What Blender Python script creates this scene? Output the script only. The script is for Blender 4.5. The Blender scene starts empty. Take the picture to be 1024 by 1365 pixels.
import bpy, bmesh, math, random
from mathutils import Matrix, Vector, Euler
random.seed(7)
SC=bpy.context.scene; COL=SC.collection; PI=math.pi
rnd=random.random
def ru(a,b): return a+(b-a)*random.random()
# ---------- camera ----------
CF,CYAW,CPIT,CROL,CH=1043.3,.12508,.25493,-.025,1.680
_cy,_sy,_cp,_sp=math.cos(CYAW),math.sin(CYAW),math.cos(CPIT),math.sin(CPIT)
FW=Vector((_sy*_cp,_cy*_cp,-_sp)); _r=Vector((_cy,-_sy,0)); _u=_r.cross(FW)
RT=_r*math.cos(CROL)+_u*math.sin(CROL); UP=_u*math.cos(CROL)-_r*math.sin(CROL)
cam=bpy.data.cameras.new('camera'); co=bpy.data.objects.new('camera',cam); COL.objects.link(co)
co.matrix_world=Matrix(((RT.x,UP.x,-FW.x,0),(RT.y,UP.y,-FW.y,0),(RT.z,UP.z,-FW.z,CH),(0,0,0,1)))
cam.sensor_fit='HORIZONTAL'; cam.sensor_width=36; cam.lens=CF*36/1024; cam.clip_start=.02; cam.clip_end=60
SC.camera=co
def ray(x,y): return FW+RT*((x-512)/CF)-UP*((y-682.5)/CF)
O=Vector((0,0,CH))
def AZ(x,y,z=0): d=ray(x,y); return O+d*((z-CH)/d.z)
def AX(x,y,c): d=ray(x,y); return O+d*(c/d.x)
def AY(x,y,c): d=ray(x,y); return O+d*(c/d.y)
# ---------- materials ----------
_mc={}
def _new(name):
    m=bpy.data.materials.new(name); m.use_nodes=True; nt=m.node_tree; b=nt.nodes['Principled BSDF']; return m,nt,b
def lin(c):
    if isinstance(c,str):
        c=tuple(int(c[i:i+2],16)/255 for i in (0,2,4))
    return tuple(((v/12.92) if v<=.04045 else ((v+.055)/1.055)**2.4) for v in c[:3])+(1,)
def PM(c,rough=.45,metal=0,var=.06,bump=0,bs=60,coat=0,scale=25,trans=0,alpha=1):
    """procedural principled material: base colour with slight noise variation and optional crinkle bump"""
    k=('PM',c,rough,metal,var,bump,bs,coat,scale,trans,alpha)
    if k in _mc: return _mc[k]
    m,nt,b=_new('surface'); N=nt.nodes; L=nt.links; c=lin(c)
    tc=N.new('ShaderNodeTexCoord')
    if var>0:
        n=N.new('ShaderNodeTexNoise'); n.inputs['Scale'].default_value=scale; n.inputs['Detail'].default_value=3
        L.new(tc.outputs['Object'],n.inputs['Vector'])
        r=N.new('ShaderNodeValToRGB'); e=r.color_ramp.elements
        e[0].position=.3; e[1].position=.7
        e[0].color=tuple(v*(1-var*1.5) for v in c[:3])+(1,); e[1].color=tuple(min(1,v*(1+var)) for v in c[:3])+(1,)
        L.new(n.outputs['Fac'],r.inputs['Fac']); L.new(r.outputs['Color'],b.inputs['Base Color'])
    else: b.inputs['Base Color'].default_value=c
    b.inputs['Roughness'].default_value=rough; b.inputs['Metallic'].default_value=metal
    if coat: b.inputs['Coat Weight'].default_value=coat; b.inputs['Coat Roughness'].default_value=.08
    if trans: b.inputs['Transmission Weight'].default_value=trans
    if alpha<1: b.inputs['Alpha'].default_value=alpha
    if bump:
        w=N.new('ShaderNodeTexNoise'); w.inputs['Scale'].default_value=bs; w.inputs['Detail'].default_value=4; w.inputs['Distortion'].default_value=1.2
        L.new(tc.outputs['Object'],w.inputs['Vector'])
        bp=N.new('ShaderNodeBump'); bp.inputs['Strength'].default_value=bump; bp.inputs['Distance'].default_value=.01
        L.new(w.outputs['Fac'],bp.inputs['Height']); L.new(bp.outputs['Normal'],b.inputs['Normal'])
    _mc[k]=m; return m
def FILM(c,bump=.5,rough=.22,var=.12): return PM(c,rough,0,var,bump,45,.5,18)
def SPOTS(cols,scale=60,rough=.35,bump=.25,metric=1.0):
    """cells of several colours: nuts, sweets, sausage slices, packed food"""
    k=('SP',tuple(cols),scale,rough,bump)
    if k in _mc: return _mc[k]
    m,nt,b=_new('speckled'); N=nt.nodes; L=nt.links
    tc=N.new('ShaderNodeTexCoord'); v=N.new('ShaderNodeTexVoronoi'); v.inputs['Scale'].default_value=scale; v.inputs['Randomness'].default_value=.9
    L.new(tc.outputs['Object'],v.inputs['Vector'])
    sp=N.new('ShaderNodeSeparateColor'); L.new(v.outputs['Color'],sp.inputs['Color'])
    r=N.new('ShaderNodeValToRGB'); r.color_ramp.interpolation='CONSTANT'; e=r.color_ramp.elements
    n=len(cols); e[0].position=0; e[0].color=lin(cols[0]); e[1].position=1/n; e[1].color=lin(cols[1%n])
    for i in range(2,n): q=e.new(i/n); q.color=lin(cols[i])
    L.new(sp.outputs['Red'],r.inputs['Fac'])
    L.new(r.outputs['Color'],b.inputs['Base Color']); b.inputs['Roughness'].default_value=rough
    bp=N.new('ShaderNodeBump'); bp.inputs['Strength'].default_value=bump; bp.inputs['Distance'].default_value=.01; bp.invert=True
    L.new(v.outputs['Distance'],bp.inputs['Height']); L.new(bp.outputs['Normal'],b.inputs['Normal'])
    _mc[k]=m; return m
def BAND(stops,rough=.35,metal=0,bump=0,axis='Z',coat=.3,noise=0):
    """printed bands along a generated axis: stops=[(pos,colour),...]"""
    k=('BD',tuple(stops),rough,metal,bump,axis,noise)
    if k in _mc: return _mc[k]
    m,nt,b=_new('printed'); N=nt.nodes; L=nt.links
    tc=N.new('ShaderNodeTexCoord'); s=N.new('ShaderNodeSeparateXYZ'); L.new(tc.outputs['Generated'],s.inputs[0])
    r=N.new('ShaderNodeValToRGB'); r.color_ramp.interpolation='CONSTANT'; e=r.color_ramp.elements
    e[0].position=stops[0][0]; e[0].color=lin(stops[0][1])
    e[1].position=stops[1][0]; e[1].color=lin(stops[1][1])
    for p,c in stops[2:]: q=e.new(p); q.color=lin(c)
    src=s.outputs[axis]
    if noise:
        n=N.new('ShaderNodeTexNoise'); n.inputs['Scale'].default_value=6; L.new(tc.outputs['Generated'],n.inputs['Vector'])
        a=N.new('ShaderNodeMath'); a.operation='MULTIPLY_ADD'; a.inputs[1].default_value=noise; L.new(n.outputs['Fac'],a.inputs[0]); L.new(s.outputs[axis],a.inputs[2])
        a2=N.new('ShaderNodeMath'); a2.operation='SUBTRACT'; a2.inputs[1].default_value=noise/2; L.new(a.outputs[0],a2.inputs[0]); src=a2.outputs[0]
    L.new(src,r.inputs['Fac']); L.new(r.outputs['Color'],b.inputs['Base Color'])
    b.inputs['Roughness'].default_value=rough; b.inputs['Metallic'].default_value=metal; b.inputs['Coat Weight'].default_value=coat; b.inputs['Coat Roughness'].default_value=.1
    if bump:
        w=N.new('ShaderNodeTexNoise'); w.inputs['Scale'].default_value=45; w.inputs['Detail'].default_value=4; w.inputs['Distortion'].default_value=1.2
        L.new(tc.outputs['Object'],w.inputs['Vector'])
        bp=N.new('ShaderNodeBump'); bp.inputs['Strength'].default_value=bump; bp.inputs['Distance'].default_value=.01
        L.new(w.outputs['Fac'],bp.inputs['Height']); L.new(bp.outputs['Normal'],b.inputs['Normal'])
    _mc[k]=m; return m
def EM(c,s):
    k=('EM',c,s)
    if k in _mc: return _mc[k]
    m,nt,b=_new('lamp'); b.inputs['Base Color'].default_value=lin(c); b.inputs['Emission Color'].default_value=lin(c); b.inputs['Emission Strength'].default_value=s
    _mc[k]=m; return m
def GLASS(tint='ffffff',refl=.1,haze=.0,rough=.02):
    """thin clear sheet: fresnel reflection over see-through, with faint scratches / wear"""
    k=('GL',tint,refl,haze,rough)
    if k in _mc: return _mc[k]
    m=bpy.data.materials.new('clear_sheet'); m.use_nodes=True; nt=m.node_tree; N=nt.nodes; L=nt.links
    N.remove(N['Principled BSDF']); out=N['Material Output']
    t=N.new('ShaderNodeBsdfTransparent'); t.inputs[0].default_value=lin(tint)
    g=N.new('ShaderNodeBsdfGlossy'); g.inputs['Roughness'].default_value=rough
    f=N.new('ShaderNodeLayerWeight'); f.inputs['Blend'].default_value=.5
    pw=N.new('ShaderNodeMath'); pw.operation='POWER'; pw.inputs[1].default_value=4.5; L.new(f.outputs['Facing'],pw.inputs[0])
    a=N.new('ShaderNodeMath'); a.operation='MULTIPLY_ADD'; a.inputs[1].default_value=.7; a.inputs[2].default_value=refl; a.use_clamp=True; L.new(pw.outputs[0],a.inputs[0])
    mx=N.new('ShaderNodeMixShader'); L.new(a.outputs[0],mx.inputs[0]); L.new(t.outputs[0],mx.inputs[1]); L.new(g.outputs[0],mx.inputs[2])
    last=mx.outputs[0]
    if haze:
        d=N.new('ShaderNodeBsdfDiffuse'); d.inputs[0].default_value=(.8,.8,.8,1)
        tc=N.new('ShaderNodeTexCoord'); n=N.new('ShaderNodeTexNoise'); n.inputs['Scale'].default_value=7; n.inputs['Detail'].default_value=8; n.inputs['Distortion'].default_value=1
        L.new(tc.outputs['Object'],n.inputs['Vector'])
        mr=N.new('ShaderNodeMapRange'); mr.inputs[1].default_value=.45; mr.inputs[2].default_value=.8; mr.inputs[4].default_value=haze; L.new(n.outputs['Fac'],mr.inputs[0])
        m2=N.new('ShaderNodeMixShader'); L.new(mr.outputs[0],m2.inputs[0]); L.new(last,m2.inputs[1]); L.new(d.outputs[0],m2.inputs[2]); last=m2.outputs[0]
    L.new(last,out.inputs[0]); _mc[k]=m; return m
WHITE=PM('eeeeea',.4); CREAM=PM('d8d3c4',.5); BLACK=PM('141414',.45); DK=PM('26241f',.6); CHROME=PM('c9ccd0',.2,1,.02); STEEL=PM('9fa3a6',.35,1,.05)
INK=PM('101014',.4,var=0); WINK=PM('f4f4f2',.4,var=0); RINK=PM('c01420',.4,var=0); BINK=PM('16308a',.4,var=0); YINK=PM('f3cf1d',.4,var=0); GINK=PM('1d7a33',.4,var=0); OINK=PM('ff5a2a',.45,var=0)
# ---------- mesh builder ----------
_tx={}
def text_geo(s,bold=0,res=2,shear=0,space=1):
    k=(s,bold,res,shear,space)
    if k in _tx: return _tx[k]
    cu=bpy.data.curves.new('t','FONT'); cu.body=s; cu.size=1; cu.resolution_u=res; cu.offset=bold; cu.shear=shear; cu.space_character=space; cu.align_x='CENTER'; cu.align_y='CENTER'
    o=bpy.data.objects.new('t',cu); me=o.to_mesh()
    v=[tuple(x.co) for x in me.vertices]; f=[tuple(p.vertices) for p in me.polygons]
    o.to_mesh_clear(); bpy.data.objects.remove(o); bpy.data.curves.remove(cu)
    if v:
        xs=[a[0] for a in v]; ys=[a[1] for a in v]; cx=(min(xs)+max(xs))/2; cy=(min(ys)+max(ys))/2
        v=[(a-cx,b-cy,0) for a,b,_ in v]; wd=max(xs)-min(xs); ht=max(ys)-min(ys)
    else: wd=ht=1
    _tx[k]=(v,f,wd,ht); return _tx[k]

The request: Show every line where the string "scene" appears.

Expected output:
What Blender Python script creates this scene? Output the script only. The script is for Blender 4.5. The Blender scene starts empty. Take the picture to be 1024 by 1365 pixels.
SC=bpy.context.scene; COL=SC.collection; PI=math.pi